Return only the lines from the top of the data down to the one that holds "COL = scene.collection", both included, without any pictures.

--- start Material provided ---

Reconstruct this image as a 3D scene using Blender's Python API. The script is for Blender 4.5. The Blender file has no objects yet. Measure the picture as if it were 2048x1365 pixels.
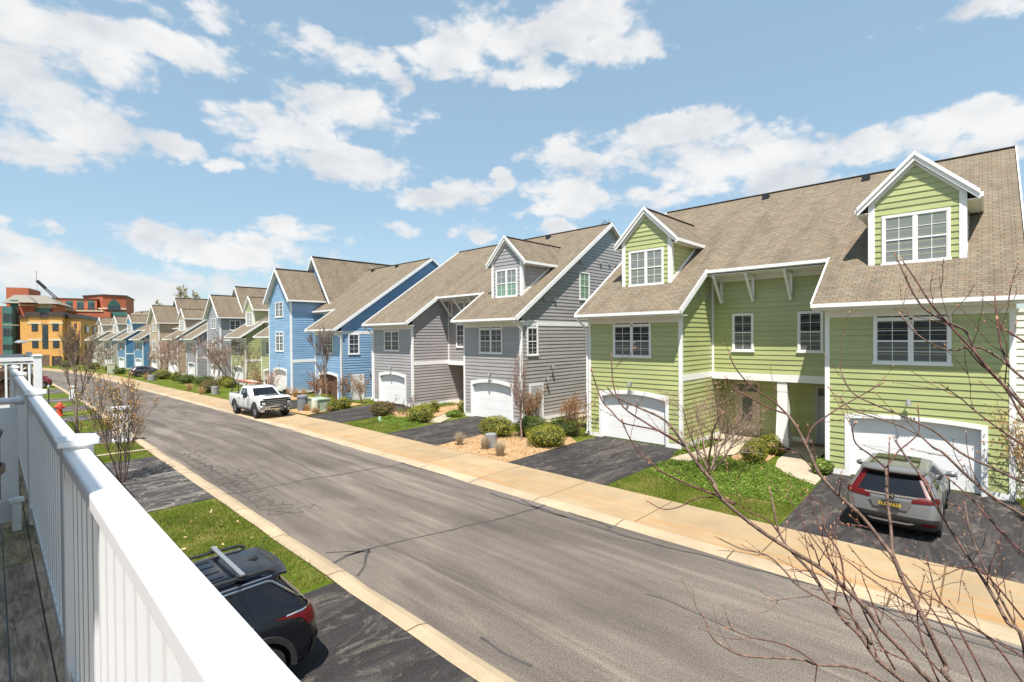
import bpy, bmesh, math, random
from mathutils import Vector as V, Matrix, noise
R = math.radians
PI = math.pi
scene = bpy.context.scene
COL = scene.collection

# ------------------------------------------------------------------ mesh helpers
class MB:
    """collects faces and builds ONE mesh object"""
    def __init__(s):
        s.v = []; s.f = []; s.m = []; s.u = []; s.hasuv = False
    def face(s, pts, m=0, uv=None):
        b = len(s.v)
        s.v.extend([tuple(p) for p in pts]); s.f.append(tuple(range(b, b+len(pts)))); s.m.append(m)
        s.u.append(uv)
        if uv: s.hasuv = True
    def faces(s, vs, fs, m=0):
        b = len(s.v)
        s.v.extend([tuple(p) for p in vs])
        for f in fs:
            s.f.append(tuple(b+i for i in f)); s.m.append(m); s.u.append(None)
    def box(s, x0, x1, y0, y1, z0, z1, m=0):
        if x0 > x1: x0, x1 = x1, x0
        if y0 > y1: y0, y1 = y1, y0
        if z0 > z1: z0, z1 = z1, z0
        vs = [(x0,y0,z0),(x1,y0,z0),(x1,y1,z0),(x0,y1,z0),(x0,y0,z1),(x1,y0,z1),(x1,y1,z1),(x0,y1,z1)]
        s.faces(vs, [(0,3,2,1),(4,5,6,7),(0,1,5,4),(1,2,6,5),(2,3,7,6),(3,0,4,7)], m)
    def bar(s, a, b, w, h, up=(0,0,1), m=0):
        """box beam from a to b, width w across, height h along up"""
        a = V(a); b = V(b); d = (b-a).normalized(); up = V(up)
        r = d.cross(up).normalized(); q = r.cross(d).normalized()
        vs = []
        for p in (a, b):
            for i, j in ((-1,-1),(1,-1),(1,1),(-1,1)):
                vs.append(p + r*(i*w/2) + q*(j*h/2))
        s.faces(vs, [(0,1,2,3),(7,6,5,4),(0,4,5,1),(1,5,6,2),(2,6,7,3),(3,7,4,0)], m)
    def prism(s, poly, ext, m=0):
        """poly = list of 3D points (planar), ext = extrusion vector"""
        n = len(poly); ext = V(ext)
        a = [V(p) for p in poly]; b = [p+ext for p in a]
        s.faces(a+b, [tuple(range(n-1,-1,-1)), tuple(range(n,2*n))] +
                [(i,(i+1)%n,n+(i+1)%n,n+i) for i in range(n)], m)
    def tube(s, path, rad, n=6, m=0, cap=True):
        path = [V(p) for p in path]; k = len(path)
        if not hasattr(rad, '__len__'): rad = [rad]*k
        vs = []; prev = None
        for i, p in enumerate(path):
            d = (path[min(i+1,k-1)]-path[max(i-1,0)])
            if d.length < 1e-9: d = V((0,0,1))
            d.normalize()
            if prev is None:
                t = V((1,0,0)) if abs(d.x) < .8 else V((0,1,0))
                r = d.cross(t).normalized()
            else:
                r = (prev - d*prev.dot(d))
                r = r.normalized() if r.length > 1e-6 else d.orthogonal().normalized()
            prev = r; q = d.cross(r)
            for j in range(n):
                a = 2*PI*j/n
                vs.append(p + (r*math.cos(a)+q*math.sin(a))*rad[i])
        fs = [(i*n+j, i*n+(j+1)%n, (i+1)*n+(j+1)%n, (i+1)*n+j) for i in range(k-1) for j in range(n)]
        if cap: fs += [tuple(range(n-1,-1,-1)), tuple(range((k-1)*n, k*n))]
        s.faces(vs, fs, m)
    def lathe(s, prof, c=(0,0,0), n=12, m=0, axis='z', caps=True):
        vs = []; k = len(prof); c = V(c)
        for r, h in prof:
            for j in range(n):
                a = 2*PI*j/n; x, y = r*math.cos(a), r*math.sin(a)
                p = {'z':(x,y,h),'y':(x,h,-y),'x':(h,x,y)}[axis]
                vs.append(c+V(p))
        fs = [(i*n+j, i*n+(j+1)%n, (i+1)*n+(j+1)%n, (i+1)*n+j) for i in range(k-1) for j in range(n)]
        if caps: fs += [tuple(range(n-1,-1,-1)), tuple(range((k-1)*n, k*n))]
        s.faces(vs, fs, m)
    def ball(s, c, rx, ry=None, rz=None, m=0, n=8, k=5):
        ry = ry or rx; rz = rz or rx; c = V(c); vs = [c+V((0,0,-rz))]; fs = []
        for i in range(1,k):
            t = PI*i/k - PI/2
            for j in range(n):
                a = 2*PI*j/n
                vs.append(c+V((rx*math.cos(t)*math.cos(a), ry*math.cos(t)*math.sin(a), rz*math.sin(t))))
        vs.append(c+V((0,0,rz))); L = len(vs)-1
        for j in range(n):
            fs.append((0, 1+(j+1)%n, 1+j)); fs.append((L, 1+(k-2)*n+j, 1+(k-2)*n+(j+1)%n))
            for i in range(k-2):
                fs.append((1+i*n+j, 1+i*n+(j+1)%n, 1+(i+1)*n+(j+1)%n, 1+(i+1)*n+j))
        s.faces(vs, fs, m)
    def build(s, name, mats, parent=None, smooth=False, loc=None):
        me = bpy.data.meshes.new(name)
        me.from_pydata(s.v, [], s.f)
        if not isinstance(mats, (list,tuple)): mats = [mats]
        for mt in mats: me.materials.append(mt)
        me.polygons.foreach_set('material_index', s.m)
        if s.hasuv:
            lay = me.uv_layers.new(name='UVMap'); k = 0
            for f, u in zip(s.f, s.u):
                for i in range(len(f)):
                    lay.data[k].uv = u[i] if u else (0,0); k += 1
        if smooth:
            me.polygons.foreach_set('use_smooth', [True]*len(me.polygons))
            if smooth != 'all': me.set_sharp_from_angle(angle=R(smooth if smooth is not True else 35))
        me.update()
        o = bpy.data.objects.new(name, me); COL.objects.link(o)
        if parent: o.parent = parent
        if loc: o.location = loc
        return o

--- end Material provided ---

Written answer:
Reconstruct this image as a 3D scene using Blender's Python API. The script is for Blender 4.5. The Blender file has no objects yet. Measure the picture as if it were 2048x1365 pixels.
import bpy, bmesh, math, random
from mathutils import Vector as V, Matrix, noise
R = math.radians
PI = math.pi
scene = bpy.context.scene
COL = scene.collection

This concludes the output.